June 24, 2017

Parents to get truancy reminders

ttp://www.stuff.co.nz/nelsonmail/4666609a6007.html

Parents to get truancy reminders

By MARCUS STICKLEY – Nelson | Monday, 25 August 2008

Parents could soon start being prosecuted for taking their children out of school for a holiday, a Nelson principal says.

Primary schools have been reinforcing attendance rules with parents after receiving reminders from the Education Ministry to do so.

Under the Education Act, every pupil enrolled at a registered school must attend the school whenever it is open. Ministry guidelines say it is up to principals to decide whether an absence is justified.

Parents can be prosecuted for not sending their children to school, and fines of $15 a day – up to $150 for a first offence – can be imposed if they are convicted.

Hampden St School principal Don McLean said that for a school to prosecute a parent for taking their child away on holiday would be a “bold thing to do, but maybe it’s not too far away”.

In his school newsletter in May, he told parents that the ministry was taking a “tougher line on attendance and have clearly defined what a justifiable absence is and what truancy is”.

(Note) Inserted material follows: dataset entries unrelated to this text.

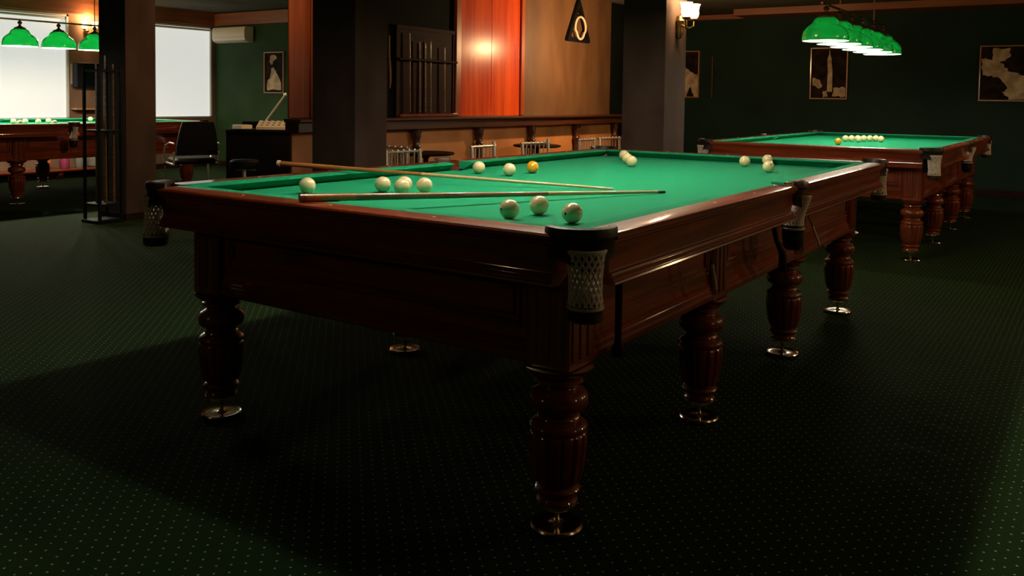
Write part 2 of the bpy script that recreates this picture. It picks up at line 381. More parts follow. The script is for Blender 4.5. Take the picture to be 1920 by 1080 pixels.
# ------------------------------------------------------------------ billiard table
TL, TW, TH = 3.78, 2.04, .929
HX, HY = TL / 2, TW / 2
RAIL = [(.094, .929), (.014, .929), (.005, .926), (0, .920), (0, .910), (.005, .906), (.008, .905), (.008, .899), (.013, .896), (.018, .892),
        (.021, .880), (.024, .850), (.026, .822), (.024, .815), (.016, .812), (.014, .808), (.017, .804), (.012, .800), (.009, .796), (.012, .792), (.006, .788), (.004, .783), (.008, .779), (.06, .779), (.094, .80)]
CUSH = [(.094, .9288), (.140, .9275), (.160, .9262), (.166, .924), (.166, .920), (.154, .911), (.136, .898), (.122, .886), (.094, .886)]
def side_fn(k):
    return [lambda t, d, z: (t, -HY + d, z), lambda t, d, z: (t, HY - d, z), lambda t, d, z: (-HX + d, t, z), lambda t, d, z: (HX - d, t, z)][k]
LEG = [(.058, .498), (.060, .470), (.072, .464), (.074, .456), (.060, .448), (.056, .440), (.062, .434), (.078, .426), (.088, .412), (.090, .396), (.086, .380), (.074, .368), (.062, .362),
       (.060, .354), (.064, .350), (.066, .345), (.063, .341), (.074, .335), (.086, .326), (.089, .318), (.086, .309), (.080, .306),
       (.086, .300), (.088, .285), (.087, .255), (.083, .215), (.077, .180), (.070, .155), (.062, .146), (.054, .143), (.064, .138), (.069, .130), (.066, .121), (.056, .117), (.054, .108), (.058, .100), (.062, .094), (.060, .088)]
def flute(a, z):
    if .148 < z < .299:
        ph = abs((a * 14 / (2 * PI)) % 1 - .5)
        return 1 - .085 * max(0, 1 - (ph / .17) ** 2)
    return 1
def build_leg(root, x, y):
    g = MB(); h = .075
    # square block with upright grooves on the faces
    g.box(x - h, x + h, y - h, y + h, .50, .80, bev=.006)
    for sx in (-.045, 0, .045):
        for (dx, dy, w) in ((sx, -h, 0), (sx, h, 0), (-h, sx, 1), (h, sx, 1)):
            g.box(x + dx - (.013 if not w else .004), x + dx + (.013 if not w else .004), y + dy - (.013 if w else .004), y + dy + (.013 if w else .004), .53, .77, bev=.003)
    g.lathe([(.106, .502), (.104, .498), (.094, .488), (.082, .478), (.062, .472)], (x, y, 0), 4 * 8)
    g.lathe(LEG, (x, y, 0), 96, fl=flute)
    lg = g.build('leg', 'wood_z', root, ang=40)
    f = MB()
    f.lathe([(.055, .089), (.061, .087), (.062, .080), (.058, .074), (.04, .073), (.010, .072), (.0085, .066), (.0085, .022), (.014, .017), (.030, .014), (.060, .011), (.070, .014), (.076, .017), (.079, .012), (.078, .004), (.074, .0)], (x, y, 0), 36)
    f.build('levelling_foot', 'chrome', lg)
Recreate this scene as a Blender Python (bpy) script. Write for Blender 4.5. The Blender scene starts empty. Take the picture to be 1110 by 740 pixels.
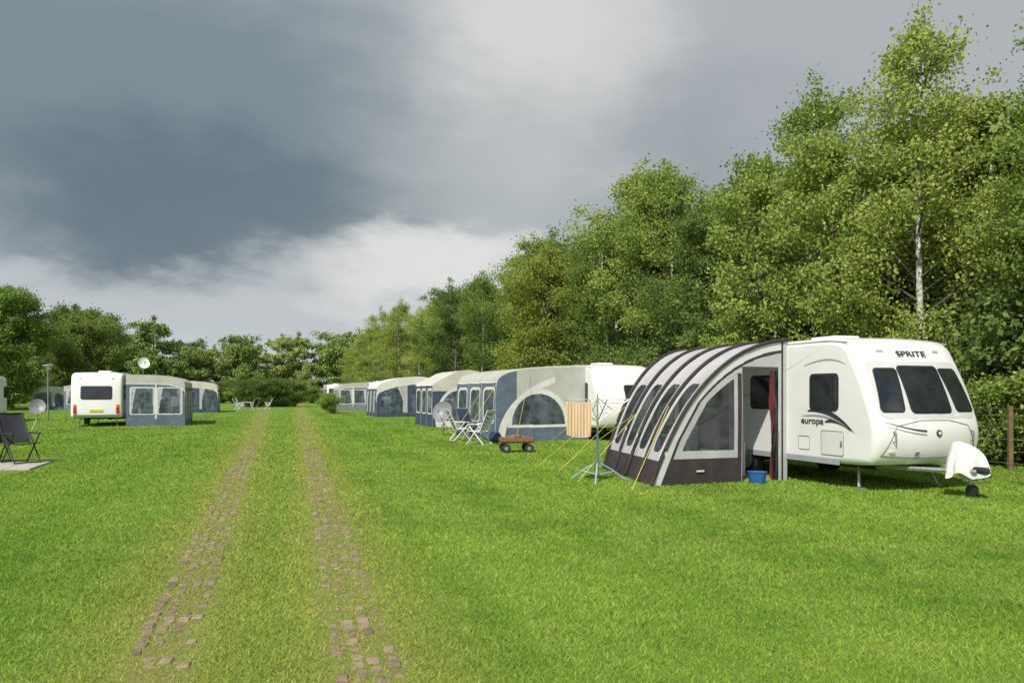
import bpy, math, random
import numpy as np
from mathutils import Vector, Matrix
random.seed(4); rng=np.random.default_rng(4)
scene=bpy.context.scene
def srgb(r,g,b):
    f=lambda c:(c/255/12.92) if c/255<=.04045 else ((c/255+.055)/1.055)**2.4
    return (f(r),f(g),f(b),1)
# ------------------------------------------------------------ materials
def newmat(name):
    m=bpy.data.materials.new(name); m.use_nodes=True
    nt=m.node_tree; nt.nodes.clear()
    out=nt.nodes.new('ShaderNodeOutputMaterial')
    return m,nt,out
def N(nt,t,**k):
    n=nt.nodes.new(t)
    for a,v in k.items(): setattr(n,a,v)
    return n
def mathn(nt,op,a,b=None,c=None,clamp=False):
    n=N(nt,'ShaderNodeMath',operation=op,use_clamp=clamp)
    for i,v in enumerate((a,b,c)):
        if v is None: continue
        if isinstance(v,(int,float)): n.inputs[i].default_value=v
        else: nt.links.new(v,n.inputs[i])
    return n.outputs[0]
def mixc(nt,f,a,b,mode='MIX'):
    n=N(nt,'ShaderNodeMix',data_type='RGBA',blend_type=mode)
    for s,v in ((n.inputs[0],f),(n.inputs[6],a),(n.inputs[7],b)):
        if isinstance(v,(int,float)): s.default_value=v
        elif isinstance(v,tuple): s.default_value=v if len(v)==4 else (*v,1)
        else: nt.links.new(v,s)
    return n.outputs[2]
def noise(nt,scale,detail=4,rough=.55,vec=None):
    n=N(nt,'ShaderNodeTexNoise'); n.inputs['Scale'].default_value=scale
    n.inputs['Detail'].default_value=detail; n.inputs['Roughness'].default_value=rough
    if vec is not None: nt.links.new(vec,n.inputs['Vector'])
    return n
def mrange(nt,v,a,b,c=0.,d=1.,smooth=True):
    n=N(nt,'ShaderNodeMapRange'); n.interpolation_type='SMOOTHSTEP' if smooth else 'LINEAR'
    nt.links.new(v,n.inputs[0])
    for i,x in enumerate((a,b,c,d)): n.inputs[i+1].default_value=x
    return n.outputs[0]
def pmat(name,col,rough=.5,var=.12,nscale=6,bump=0,bscale=60,metal=0,coat=0,dirt=0,transl=0,spec=.5):
    m,nt,out=newmat(name)
    p=N(nt,'ShaderNodeBsdfPrincipled')
    tc=N(nt,'ShaderNodeTexCoord')
    nz=noise(nt,nscale,5,.6,tc.outputs['Object'])
    lo=tuple(c*(1-var) for c in col); hi=tuple(min(1,c*(1+var)) for c in col)
    c=mixc(nt,mrange(nt,nz.outputs[0],.3,.7),lo,hi)
    if dirt:
        nz3=noise(nt,1.6,6,.7,tc.outputs['Object'])
        c=mixc(nt,mrange(nt,nz3.outputs[0],.5,.8,0,dirt),c,(.22,.21,.16))
    nt.links.new(c,p.inputs['Base Color'])
    p.inputs['Roughness'].default_value=rough; p.inputs['Metallic'].default_value=metal
    p.inputs['Coat Weight'].default_value=coat; p.inputs['Specular IOR Level'].default_value=spec
    if bump:
        nb=noise(nt,bscale,4,.6,tc.outputs['Object'])
        b=N(nt,'ShaderNodeBump'); b.inputs['Strength'].default_value=bump; b.inputs['Distance'].default_value=.02
        nt.links.new(nb.outputs[0],b.inputs['Height']); nt.links.new(b.outputs[0],p.inputs['Normal'])
    if transl:
        t=N(nt,'ShaderNodeBsdfTranslucent'); nt.links.new(c,t.inputs['Color'])
        mx=N(nt,'ShaderNodeMixShader'); mx.inputs[0].default_value=transl
        nt.links.new(p.outputs[0],mx.inputs[1]); nt.links.new(t.outputs[0],mx.inputs[2])
        nt.links.new(mx.outputs[0],out.inputs[0])
    else: nt.links.new(p.outputs[0],out.inputs[0])
    return m
def seethrough(name,col,transp,rough=.25,tint=(.6,.65,.7)):
    m,nt,out=newmat(name)
    p=N(nt,'ShaderNodeBsdfPrincipled')
    tc=N(nt,'ShaderNodeTexCoord'); nz=noise(nt,3,4,.6,tc.outputs['Object'])
    nt.links.new(mixc(nt,mrange(nt,nz.outputs[0],.35,.65),tuple(c*.5 for c in col),tuple(c*1.5 for c in col)),p.inputs['Base Color'])
    p.inputs['Roughness'].default_value=rough
    b=N(nt,'ShaderNodeBump'); b.inputs['Strength'].default_value=.5; b.inputs['Distance'].default_value=.04
    nt.links.new(nz.outputs[0],b.inputs['Height']); nt.links.new(b.outputs[0],p.inputs['Normal'])
    t=N(nt,'ShaderNodeBsdfTransparent'); t.inputs[0].default_value=(*tint,1)
    mx=N(nt,'ShaderNodeMixShader'); mx.inputs[0].default_value=transp
    nt.links.new(p.outputs[0],mx.inputs[1]); nt.links.new(t.outputs[0],mx.inputs[2])
    nt.links.new(mx.outputs[0],out.inputs[0]); return m
WHITE=pmat('caravan_white',(.80,.80,.785),.28,.03,2,coat=.3,dirt=.10)
WHITE2=pmat('caravan_offwhite',(.70,.70,.68),.4,.05,2,dirt=.2)
GLASS=pmat('tinted_window',(.022,.026,.03),.07,.3,3,spec=.7)
RUB=pmat('black_rubber',(.025,.025,.027),.6,.2)
GREYP=pmat('grey_plastic',(.22,.23,.24),.45,.1)
DECAL=pmat('dark_decal',(.035,.04,.055),.4,.1)
DECG=pmat('silver_decal',(.35,.37,.39),.35,.05)
STEEL=pmat('galvanised_steel',(.4,.41,.42),.4,.15,20,metal=.6)
REDL=pmat('red_lens',(.5,.03,.02),.2,.1); ORL=pmat('orange_lens',(.7,.2,.02),.25,.1)
YEL=pmat('yellow_cord',(.7,.58,.10),.6,.1)
SILV=pmat('silver_fabric',(.50,.50,.51),.7,.07,3,bump=.4,bscale=4,transl=.14)
BLK=pmat('charcoal_fabric',(.040,.030,.030),.8,.25,4,bump=.3,bscale=6)
MESHW=seethrough('window_film',(.06,.06,.065),.48)
ROOFG=pmat('grey_canvas',(.55,.55,.50),.8,.08,2,bump=.4,bscale=3,transl=.18,dirt=.2)
CREAM=pmat('cream_canvas',(.66,.64,.56),.8,.08,2,bump=.4,bscale=3,transl=.18,dirt=.15)
SLATE=pmat('slate_canvas',(.12,.16,.22),.8,.18,3,bump=.4,bscale=4,transl=.12)
NAVYC=pmat('navy_canvas',(.05,.075,.13),.8,.18,3,bump=.4,bscale=4,transl=.1)
GREYC=pmat('mid_grey_canvas',(.21,.235,.275),.8,.18,3,bump=.4,bscale=4,transl=.12)
TRIM=pmat('white_canvas_trim',(.72,.72,.69),.7,.06,4,transl=.1)
FILM2=seethrough('blue_window_film',(.13,.16,.20),.5,.25,(.75,.8,.85))
CURT=pmat('curtain_cloth',(.5,.51,.53),.9,.3,9,bump=.6,bscale=9,transl=.2)
WOOD=pmat('old_wood',(.2,.12,.06),.8,.3,14,bump=.4)
BLUE=pmat('blue_plastic',(.03,.13,.4),.35,.1)
NAVY=pmat('navy_cloth',(.04,.07,.16),.8,.2)
CONC=pmat('concrete_slab',(.42,.39,.35),.9,.2,8,bump=.4,bscale=40)
BARK=pmat('bark',(.13,.11,.085),.9,.35,7,bump=.6,bscale=14)
BIRCH=pmat('birch_bark',(.52,.50,.45),.85,.55,5,bump=.5,bscale=12)
PAVER=pmat('worn_paver',(.26,.20,.13),.95,.45,4,bump=.8,bscale=50)
CLOTH=pmat('white_cover_cloth',(.68,.68,.68),.85,.08,8,bump=.8,bscale=9)
BROWNW=pmat('awning_interior_grey',(.25,.25,.25),.9,.2)
def stripemat(name,c1,c2,scale,axis='X'):
    m,nt,out=newmat(name); p=N(nt,'ShaderNodeBsdfPrincipled'); p.inputs['Roughness'].default_value=.9
    tc=N(nt,'ShaderNodeTexCoord'); w=N(nt,'ShaderNodeTexWave'); w.bands_direction=axis
    w.inputs['Scale'].default_value=scale; w.inputs['Distortion'].default_value=.3
    nt.links.new(tc.outputs['Object'],w.inputs[0])
    nt.links.new(mixc(nt,mrange(nt,w.outputs[1],.35,.65),c1,c2),p.inputs['Base Color'])
    t=N(nt,'ShaderNodeBsdfTranslucent'); t.inputs[0].default_value=(*c1,1); mx=N(nt,'ShaderNodeMixShader'); mx.inputs[0].default_value=.2
    nt.links.new(p.outputs[0],mx.inputs[1]); nt.links.new(t.outputs[0],mx.inputs[2]); nt.links.new(mx.outputs[0],out.inputs[0]); return m
TOWEL=stripemat('orange_striped_towel',(.72,.66,.52),(.72,.36,.14),6)
STRIPE=stripemat('blue_striped_sling',(.62,.64,.66),(.05,.09,.22),6)

# lawn colour shared by ground and grass
def lawn_color(nt):
    g=N(nt,'ShaderNodeNewGeometry'); sp=N(nt,'ShaderNodeSeparateXYZ'); nt.links.new(g.outputs['Position'],sp.inputs[0])
    X,Y=sp.outputs[0],sp.outputs[1]
    cb=N(nt,'ShaderNodeCombineXYZ'); nt.links.new(X,cb.inputs[0]); nt.links.new(Y,cb.inputs[1])
    v=cb.outputs[0]
    n1=noise(nt,.22,3,.6,v); n2=noise(nt,1.5,4,.68,v); n3=noise(nt,9,3,.6,v)
    c=mixc(nt,mrange(nt,n1.outputs[0],.35,.65),(.145,.255,.034),(.22,.345,.05))
    c=mixc(nt,mrange(nt,n2.outputs[0],.42,.72,0,.6),c,(.29,.37,.075))
    c=mixc(nt,mrange(nt,n2.outputs[0],.46,.28,0,.4),c,(.10,.20,.026))
    c=mixc(nt,mrange(nt,n3.outputs[0],.5,.8,0,.3),c,(.11,.20,.032))
    q=mathn(nt,'ADD',mathn(nt,'ADD',X,mathn(nt,'MULTIPLY',Y,.3)),mathn(nt,'MULTIPLY',n1.outputs[0],.6))
    band=mathn(nt,'SINE',mathn(nt,'MULTIPLY',q,3.1))
    c=mixc(nt,mrange(nt,band,-.4,.5,0,.3),c,(.29,.40,.08))
    c=mixc(nt,mrange(nt,X,-1.5,-4.5,0,.2),c,(.10,.22,.025))
    wob=mathn(nt,'MULTIPLY',mathn(nt,'SUBTRACT',n2.outputs[0],.5),.6)
    l=mathn(nt,'ABSOLUTE',mathn(nt,'ADD',mathn(nt,'ADD',mathn(nt,'MULTIPLY_ADD',Y,.305,X),.70),wob))
    r=mathn(nt,'ABSOLUTE',mathn(nt,'ADD',mathn(nt,'ADD',mathn(nt,'MULTIPLY_ADD',Y,.275,X),-.43),wob))
    d=mathn(nt,'MINIMUM',l,r)
    dry=mathn(nt,'MULTIPLY',mrange(nt,d,1.05,.1),mrange(nt,n3.outputs[0],.25,.6,.6,1))
    c=mixc(nt,mathn(nt,'MULTIPLY',dry,.75),c,(.35,.36,.095))
    core=mathn(nt,'MULTIPLY',mrange(nt,d,.36,.08),mrange(nt,n3.outputs[0],.3,.6,.2,1))
    c=mixc(nt,mathn(nt,'MULTIPLY',core,.5),c,(.33,.27,.13))
    return c,n3.outputs[0]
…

“Some of you may be surprised to hear that if you take your child on an overseas trip in school time, this is considered an unjustified absence and therefore your children are recorded as truant.”

Similarly, a week-long ski trip during school time would also be unjustified, he said in the newsletter.

Mr McLean told the Nelson Mail the school kept a record of pupils who missed school due to family holidays, and he planned to “take parents aside” to discuss the issue if they did it regularly.

“We have to get tough on them.”

However, he said the rules were “one size fits all”, which he did not agree with.

If a pupil was travelling to a destination such as Europe, the cultural education they would get could be more valuable than what they would learn in the classroom in that time, he said.

Mr McLean said four children were currently away overseas, mostly for family reasons.

“There seems to be a lot at the moment.”

Hampden St School parent Andrew Meffan has taken his two children on week-long skiing holidays to Wanaka during the school term in previous years.

He said he planned to do the same next week, staying with members of his extended family in a house that was available to them only at certain times during the year.

“But we don’t want to be on the wrong side of the rules and have a truancy officer knock on our door.”

Mr Meffan said truancy rules needed to be targeted appropriately.

“There needs to be more of an evaluation of cases based on the student and family, and commitment to learning.”

St Paul’s Catholic Primary School principal John Dorman said he had received a letter from the ministry before the start of the school year, saying schools should not condone parents taking their children out of school for holidays.

Craig wrote this letter to the editor:

25 August 2008

Letter to Editor

Nelson Mail

Nelson

The idea of schools threatening parents with truancy notices for taking their children on holiday demonstrates one of the more obvious characteristics of state schooling institutions: that they are simply prisons or child warehouses, designed to baby-sit kids and keep them off the streets.

A holiday with the family, the MoE apparently informs the schools, is not a “justified” absence from school. So the MoE equates a geographical/cultural/social field trip with a child’s parents and siblings to hanging around the mall or sitting at home watching videos all day. The MoE demonstrates again its disconnection from the real world. Any formal notification by the parents that they are taking the child out of the schooling institution should be justification enough: the parents’ authority should trump that of the MoE any day.